Il senso del Te Deum e la “Madonna del latte”

( Pubblichiamo il testo del Te Deum tenuto dal parroco della chiesa di Santa Maria Maggiore di Vasto, don Domenico Spagnoli il 31 dicembre 2018 – prima parte)

I trecentosessanticinque rintocchi del nostro Campanone del 1547, l’esposizione del Santissimo Sacramento con l’ostensorio del 1545 e l’inno del “Te Deum” con la sua originale melodia settecentesca possono rimanere folclore oppure costituire un’opportunità.
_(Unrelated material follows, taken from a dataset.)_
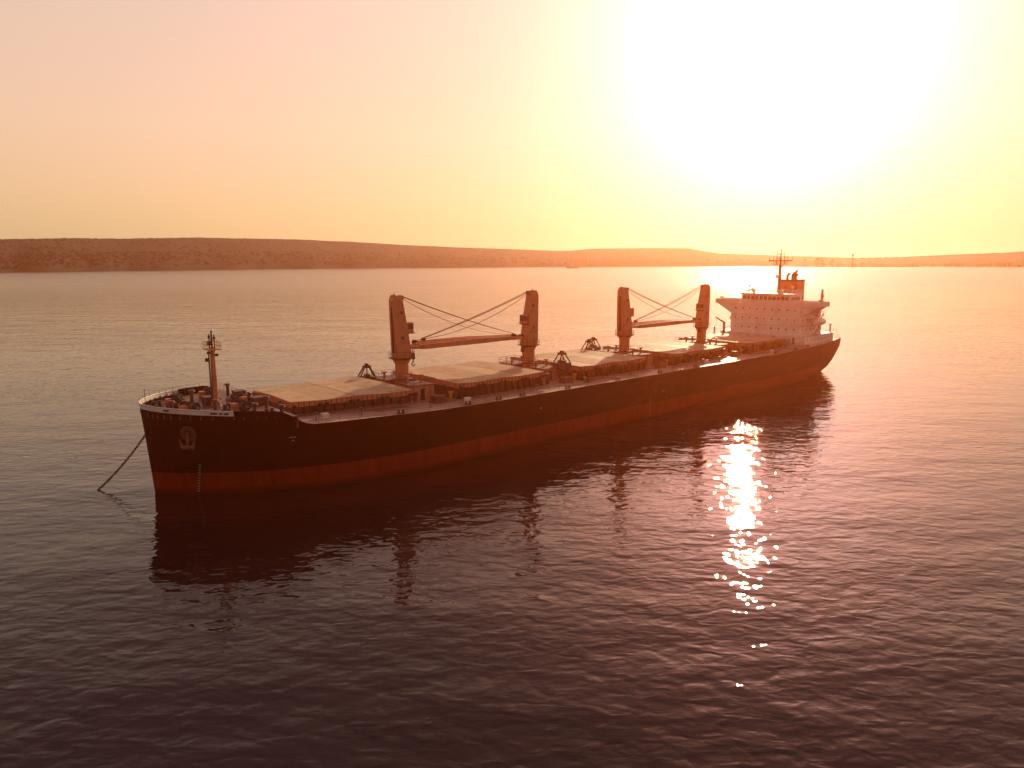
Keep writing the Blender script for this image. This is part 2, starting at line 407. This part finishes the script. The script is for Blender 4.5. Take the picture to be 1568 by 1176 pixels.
# deck fittings along the sides
df=MB("deck_fittings")
u=19
while u<165:
    zd=deckz(u)
    for sdn in(-1,1):
        e=hb(u,zd)-1.3
        if random.random()<.5:
            for dx in(-.4,.4): df.cyl((u+dx,sdn*e,zd),(u+dx,sdn*e,zd+.65),.18,m_dark,n=8)
            df.box((u,sdn*e,zd+.06),(1.4,.5,.12),m_dark)
        else:
            df.cyl((u,sdn*(e-1.8),zd),(u,sdn*(e-1.8),zd+.9),.13,m_grey,n=8); df.cyl((u,sdn*(e-1.8),zd+.9),(u,sdn*(e-1.8),zd+1.15),.28,m_dark,n=8)
        if random.random()<.2: df.box((u+1.5,sdn*(e-2.0),zd+.4),(1.0,.7,.8),random.choice([m_yellow,m_white,m_rust,m_dark]))
    u+=random.uniform(5,8.5)
for (g0,g1) in((150,161),):
    df.box(((g0+g1)/2,-15.2,9.9),(g1-g0,.7,.15),m_grey); df.rail([(g0,-14.9,9.9),(g1,-14.9,9.9)],m_grey,step=1,r=.03,bars=2)
df.build(ship)

# grabs
def grab(u,v,z):
    g=MB("grab_bucket")
    for s in(-1,1):
        prof=[(0,0),(s*.9,.05),(s*1.5,.6),(s*1.6,1.5),(s*.1,1.6)]
        for a,b in((-1.1,1.1),):
            n=len(prof); vs=[(x,a,zz) for x,zz in prof]+[(x,b,zz) for x,zz in prof]
            fs=[tuple(range(n)),tuple(range(n,2*n))]+[(i,(i+1)%n,n+(i+1)%n,n+i) for i in range(n)]
            g.add(vs,fs,m_grab)
        for y in(-.9,.9):
            g.cyl((s*1.45,y,1.5),(s*.45,y*.55,3.3),.13,m_grab,n=6)
            g.cyl((s*1.2,y,.6),(s*1.45,y,1.6),.13,m_grab,n=6)
    g.box((0,0,1.75),(.8,1.8,.5),m_grab); g.box((0,0,3.35),(1.3,1.3,.4),m_grab)
    for y in(-.3,.3): g.cyl((0,y-.1,3.6),(0,y+.1,3.6),.35,m_dark,n=10)
    for y in(-.25,.25): g.cyl((0,y,1.9),(0,y,3.3),.06,m_dark,n=5)
    g.box((0,0,-.12),(3.6,2.8,.14),m_rust)
    for x in(-1.3,1.3): g.box((x,0,-.6),(.25,2.2,.9),m_rust)
    o=g.build(ship); o.location=P(u,v,z); o.rotation_euler=(0,0,random.uniform(-.4,.4))
grab(38.8,-7.2,10.2); grab(100.0,-8.5,10.2); grab(75.2,6.6,10.8); grab(106,-12.4,10.0)

# forecastle gear
fc=MB("forecastle_gear")
def winch(x,y,rz=0):
    c,s=math.cos(rz),math.sin(rz)
    def W(a,b,z): return (x+a*c-b*s,y+a*s+b*c,11.3+z)
    fc.box(W(0,0,.15),(2.4,3.6,.3),m_dark,rz=rz)
    fc.cyl(W(0,-1.7,.95),W(0,1.7,.95),.18,m_grey,n=8)
    for b in(-1.2,-.1,.3,1.3): fc.cyl(W(0,b-.05,.95),W(0,b+.05,.95),.75,m_dark,n=14)
    fc.cyl(W(0,-1.1,.95),W(0,-.2,.95),.5,m_rust,n=12); fc.cyl(W(0,.4,.95),W(0,1.2,.95),.42,m_grab,n=12)
    fc.cyl(W(0,1.7,.95),W(0,2.2,.95),.35,m_grey,n=10)
    fc.box(W(-1.0,.1,.75),(.9,.9,1.1),m_crane,rz=rz)
winch(4.6,-3.0,.35);winch(4.6,3.0,-.35);winch(10.5,-6.5,.1);winch(10.5,6.3,-.1);winch(12.5,-1.2,1.57)
for x,y in((1.2,-2.2),(1.2,2.2),(6.6,-8.6),(6.6,8.6),(2.6,-5.3),(2.6,5.3),(12.6,-10.8),(12.6,10.8),(8.2,-9.6),(9.4,-4)):
    for d in(-.4,.4): fc.cyl((x+d,y,11.3),(x+d,y,12.15),.25,m_dark,n=10)
    fc.box((x,y,11.36),(1.7,.7,.12),m_dark)
for x,y,h in((7.2,-5.4,1.7),(7.4,4.8,1.7),(13.6,-7.6,1.7),(13.6,7,1.7),(11.3,-9,1.2),(3.2,0.6,1.2),(13.8,-12.2,1.1)):
    fc.cyl((x,y,11.3),(x,y,11.3+h),.25,m_coam,n=10); fc.cyl((x,y,11.3+h),(x,y,11.6+h),.5,m_coam,r2=.4,n=12)
for x,y in((14,-3.5),(14,3.5),(8.8,1.6)):
    fc.box((x,y,11.9),(1.6,1.6,1.2),m_coam); fc.box((x,y,12.55),(1.8,1.8,.1),m_coam)
for x,y in((5.8,-7.2),(9,-8)):
    for k in range(4):
        pr=None
        for t in range(13):
            an=t*math.pi/6; p=(x+.55*math.cos(an),y+.55*math.sin(an),11.4+.12*k)
            if pr: fc.cyl(pr,p,.07,m_grey,n=4,caps=False)
            pr=p
fc.rail([(14.7,-13.5,11.3),(14.7,13.5,11.3)],m_coam,r=.035)
fc.cyl((-.3,0,12.9),(-.3,0,15.0),.05,m_grey,n=6)
for sdn in(-1,1):
    pr=[(a-1.0,sdn*(hb(a-1,12.8)-.12),topz(a-1)) for a in(.6,1.6,3,5,7.5,10,12.5)]
    fc.rail(pr,m_coam,h=.55,step=1.6,r=.03,bars=1)
fc.build(ship)

# foremast
fm=MB("foremast")
x=9.2
fm.cyl((x,0,11.3),(x,0,12.3),.75,m_crane,r2=.6,n=14)
fm.cyl((x,0,12.3),(x,0,20.0),.46,m_crane,r2=.3,n=14)
fm.box((x,0,19.7),(1.7,2.4,.12),m_crane)
fm.rail([(x-.85,-1.2,19.76),(x+.85,-1.2,19.76),(x+.85,1.2,19.76),(x-.85,1.2,19.76),(x-.85,-1.2,19.76)],m_crane,h=1.0,step=.8,r=.04,bars=2)
fm.cyl((x,0,20),(x,0,22.4),.12,m_dark,n=6)
for y in(-1.0,1.0):
    fm.cyl((x,y,19.8),(x,y,21.9),.07,m_dark,n=6); fm.cyl((x,y,21.2),(x,y,21.6),.18,m_dark,n=8)
fm.cyl((x,-1.2,21.0),(x,1.2,21.0),.06,m_dark,n=6)
fm.box((x-.4,.0,20.6),(.5,.5,.6),m_dark)
for s in(-1,1): fm.cyl((x,s*.2,18.6),(x,s*1.1,19.65),.07,m_crane,n=5); fm.box((x,s*1.5,19.0),(.5,.35,.35),m_dark)
fm.box((x-.55,0,15.8),(.08,.45,7.4),m_dark)
fm.cyl((x,.3,17.8),(x-.2,1.9,18.0),.05,m_dark,n=5); fm.cyl((x-.2,1.9,17.7),(x-.2,1.9,18.2),.28,m_dark,n=10)
fm.build(ship)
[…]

Un’occasione per ringraziare il Signore del tempo e della storia e così riflettere per riprendere il nostro cammino con maggiore responsabilità.

A noi la scelta di fermarci ad una tradizione con la “t” minuscola o andare oltre: “Tradizione è conservare il fuoco, non adorare le ceneri” (Gustav Mahler) e proprio per questo vogliamo riscoprire il senso più profondo del nostro ritrovarci a pregare nell’ultimo giorno dell’anno.

Il Te Deum è un inno cristiano, che ha avuto una sua evoluzione nei secoli, la cui redazione finale è attribuita a Niceta, Vescovo di Remesiana (Dacia inferiore1) alla fine del IV secolo. Il canto viene eseguito nelle celebrazioni importanti e questa sera è incastonato nei primi vespri della Solennità della Madre Dio, quasi a ricordare che non possiamo concludere un anno, né ripartire, se non guardando alla Donna, alla Vergine, Madre di Dio e Madre nostra.

Possiamo riferirci – per fissare meglio il messaggio – alla bella immagine della “Madonna del latte”, (foto in copertina) risalente al XVIII sec., che trovate nella navata laterale della nostra Chiesa di Santa Maria Maggiore, una comunissima madre del popolo che fa riposare sul suo seno il bambino dopo averlo nutrito del suo latte.

In quella semplicità si nasconde Colei che è madre di Dio, del Dio che si è volontariamente “limitato” per entrare in relazione con noi, come noi, prendendo su di sé il peso dei nostri giorni e così divinizzarli.

La dimensione mariana della Liturgia Te Deum risalta anche nella Lettera ai Galati (Seconda Lettura della Messa), quando si ricorda che il Figlio è “nato da donna”: il particolare indica quel suo farsi uomo, debole, dipendente da qualcuno prima di poter esprimere tutta la sua sapienza.

Tutti noi nel congedarci insomma da questo anno potremmo partire da questa pennellata mariana e farci questo semplice esame di coscienza: come ho vissuto la mia umanità, come ho trattato la mia fragilità e la fragilità dell’altro? È stata una occasione per imparare e per donarmi oppure ne ho approfittato? Come ho trattato la donna dalla quale sono nato o con la quale sto formando la mia famiglia; come considero la donna che presta un servizio nella mia casa che assiste un mio familiare anziano?

L’immagine di Maria che tiene in braccio quel Bambino ci aiuti a ricordare che siamo stati tutti in braccio ad una donna, tutti nutriti da una donna. L’Amore lo si riceve e lo si alimenta giorno dopo giorno e, su questo, vogliamo scommettere con i nostri bambini e ragazzi; su questo le istituzioni e le Parrocchie in prima linea vogliono annunciare la bellezza di un rapporto in cui solo nella libertà si costruisce il futuro: mai con gli inganni e i ricatti.